Sometimes in Business Writing, Less is More

What do chocolate, writing, and online ticket sales have in common? Not that much, but they do have one thing in common, and any time I can bring chocolate into an article, I know I am pleasing at least half my readers.

It was those 100-calorie chocolate bars, like the 100-calorie Kit Kats, that made me realize that sometimes less can be better. Companies often boast about giving you more for your money. More taste. More time. More distance. More value. It’s always about more, more, more. You rarely hear a company saying they offer less.

Well, almost never.

These chocolate bars give you less but hope you’ll see that as a good deal. Honestly, there’s no real reason to buy smaller chocolate bars. If you want to stick to 100 calories, you could just eat half of a 200-calorie bar or a third of a 300-calorie one, right? Sure! But logic doesn’t matter here. Most people will just keep eating until the bar is finished, even though most of the enjoyment comes from the first bite.

And so we find that chocolate makers promise us less in their bid for our money. And we buy it.

There are ticket-sales websites that charge a “booking and handling fee” for you to fill your own order online, so we get to pay more for them to do less work. They charge “delivery fees” for them to email the ticket to you instead of delivering it, so we get to pay more for them to do less work. Or you could pay a “convenience fee” to pick the ticket up at the box office, which costs them no extra work than if you just bought it there in the first place.

How about the “printing fees” for tickets you print yourself? Oh joy, we get to pay more for them to do less work.

And yet, we buy it.

I don’t bring forward these ticketing examples so that you can go out and fleece your customers in this manner, but to show how widespread the less-is-more approach had become in marketing. I consider the ticket sales example to be Orwellian in their approach. But there is nothing nefarious about the chocolate example, which is clever, customer-focused marketing.
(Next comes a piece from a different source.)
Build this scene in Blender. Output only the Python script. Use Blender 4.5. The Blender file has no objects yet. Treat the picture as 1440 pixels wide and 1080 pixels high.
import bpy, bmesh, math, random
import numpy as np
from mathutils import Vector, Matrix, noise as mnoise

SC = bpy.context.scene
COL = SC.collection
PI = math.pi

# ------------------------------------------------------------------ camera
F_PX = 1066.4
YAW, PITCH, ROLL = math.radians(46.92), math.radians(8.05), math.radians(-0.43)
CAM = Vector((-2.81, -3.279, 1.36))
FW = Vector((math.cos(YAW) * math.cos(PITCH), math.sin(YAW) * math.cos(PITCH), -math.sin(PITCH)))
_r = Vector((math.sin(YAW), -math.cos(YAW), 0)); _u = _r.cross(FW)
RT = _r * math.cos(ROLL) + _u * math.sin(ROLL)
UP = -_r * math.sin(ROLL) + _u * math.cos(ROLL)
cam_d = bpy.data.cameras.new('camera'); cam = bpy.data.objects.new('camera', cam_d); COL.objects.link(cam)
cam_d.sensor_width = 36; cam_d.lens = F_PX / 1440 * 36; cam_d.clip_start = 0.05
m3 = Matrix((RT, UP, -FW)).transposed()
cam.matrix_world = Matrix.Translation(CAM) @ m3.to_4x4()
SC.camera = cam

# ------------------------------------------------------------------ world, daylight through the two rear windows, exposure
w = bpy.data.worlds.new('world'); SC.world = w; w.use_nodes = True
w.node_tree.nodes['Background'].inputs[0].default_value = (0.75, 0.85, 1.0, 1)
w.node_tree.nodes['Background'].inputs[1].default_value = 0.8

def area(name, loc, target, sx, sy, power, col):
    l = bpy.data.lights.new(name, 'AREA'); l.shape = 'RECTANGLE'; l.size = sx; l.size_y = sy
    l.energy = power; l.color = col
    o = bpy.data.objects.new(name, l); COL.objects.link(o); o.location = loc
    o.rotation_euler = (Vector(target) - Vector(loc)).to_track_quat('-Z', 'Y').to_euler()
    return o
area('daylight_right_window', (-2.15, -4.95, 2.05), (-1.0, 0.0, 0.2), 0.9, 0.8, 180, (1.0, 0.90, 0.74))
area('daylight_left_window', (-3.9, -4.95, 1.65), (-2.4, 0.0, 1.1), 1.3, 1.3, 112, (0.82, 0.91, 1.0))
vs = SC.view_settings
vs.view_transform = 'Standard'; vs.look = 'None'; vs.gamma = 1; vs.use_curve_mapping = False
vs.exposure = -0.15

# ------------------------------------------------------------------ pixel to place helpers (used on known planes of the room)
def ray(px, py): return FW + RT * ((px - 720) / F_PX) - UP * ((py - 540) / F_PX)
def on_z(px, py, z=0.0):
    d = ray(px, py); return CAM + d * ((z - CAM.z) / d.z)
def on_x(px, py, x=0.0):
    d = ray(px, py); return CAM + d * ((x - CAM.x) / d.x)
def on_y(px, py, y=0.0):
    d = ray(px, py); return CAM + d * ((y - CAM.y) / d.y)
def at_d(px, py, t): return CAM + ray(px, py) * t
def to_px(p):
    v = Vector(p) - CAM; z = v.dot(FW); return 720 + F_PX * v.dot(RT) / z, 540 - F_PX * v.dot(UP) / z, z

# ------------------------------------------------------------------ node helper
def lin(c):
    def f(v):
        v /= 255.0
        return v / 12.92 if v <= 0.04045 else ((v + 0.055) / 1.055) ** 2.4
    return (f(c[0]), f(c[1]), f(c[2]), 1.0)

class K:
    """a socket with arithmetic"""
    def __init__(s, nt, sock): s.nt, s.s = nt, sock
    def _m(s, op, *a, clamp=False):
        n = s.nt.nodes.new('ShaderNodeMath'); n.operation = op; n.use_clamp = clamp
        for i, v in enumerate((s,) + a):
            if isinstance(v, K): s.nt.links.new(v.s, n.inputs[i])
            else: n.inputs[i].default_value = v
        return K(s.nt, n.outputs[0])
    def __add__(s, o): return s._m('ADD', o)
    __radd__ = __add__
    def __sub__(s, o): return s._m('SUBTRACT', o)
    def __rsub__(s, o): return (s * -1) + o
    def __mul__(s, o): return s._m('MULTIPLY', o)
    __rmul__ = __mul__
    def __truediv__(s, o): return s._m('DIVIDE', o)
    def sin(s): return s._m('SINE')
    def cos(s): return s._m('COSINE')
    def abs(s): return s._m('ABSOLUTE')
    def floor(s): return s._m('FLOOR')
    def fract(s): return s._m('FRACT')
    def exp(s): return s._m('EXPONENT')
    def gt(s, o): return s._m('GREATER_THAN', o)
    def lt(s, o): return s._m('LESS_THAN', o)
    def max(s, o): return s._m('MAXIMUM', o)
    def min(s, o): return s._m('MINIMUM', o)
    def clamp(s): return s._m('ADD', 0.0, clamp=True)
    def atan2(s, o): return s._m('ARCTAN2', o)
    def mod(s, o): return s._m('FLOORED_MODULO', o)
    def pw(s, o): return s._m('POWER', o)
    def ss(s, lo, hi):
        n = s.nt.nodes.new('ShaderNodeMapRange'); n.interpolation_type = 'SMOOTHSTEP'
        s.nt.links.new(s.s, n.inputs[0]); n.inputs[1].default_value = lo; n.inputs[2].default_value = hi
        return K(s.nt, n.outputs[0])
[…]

In writing, as in chocolate, less sometimes is more. This is most obvious when you have limited space to say everything you want to say on a three-panel folded brochure.

It is less obvious on a web page that can scroll forever. But your readers won’t want to scroll forever. After a few hours they’ll start to get hungry. That will make them grumpy. And grumpy customers won’t buy from you.

Writing concisely can sometimes be a challenging art. Most people tend to ramble when they write. You may have heard the old adage, “The more you tell, the more you sell.” And that is true to an extent. But using more words is not the same as telling them more. Telling them more means giving them more reasons why they should want your product. And that applies even when the product is less.

That 100-calorie Kit Kat bar? It won’t make you fat. It has a more delicate flavor. It melts easier in your mouth. It strengthens your will power. It makes less of a mess at your desk or on the bus. Just enough sugar to wake you up; not enough sugar to make you sluggish. There is so much to tell about it, even if it is so little.

And look how much I told in a simple paragraph.

That’s how your business writing should be: concise and to the point. Sure, make it chatting and personable, if you like. Business writing doesn’t have to sound formal. But there is no need to throw in a whole lot of extra words. Offer less, but they get more. Not more words, but more value – like the 100-calorie Kit Kat bars.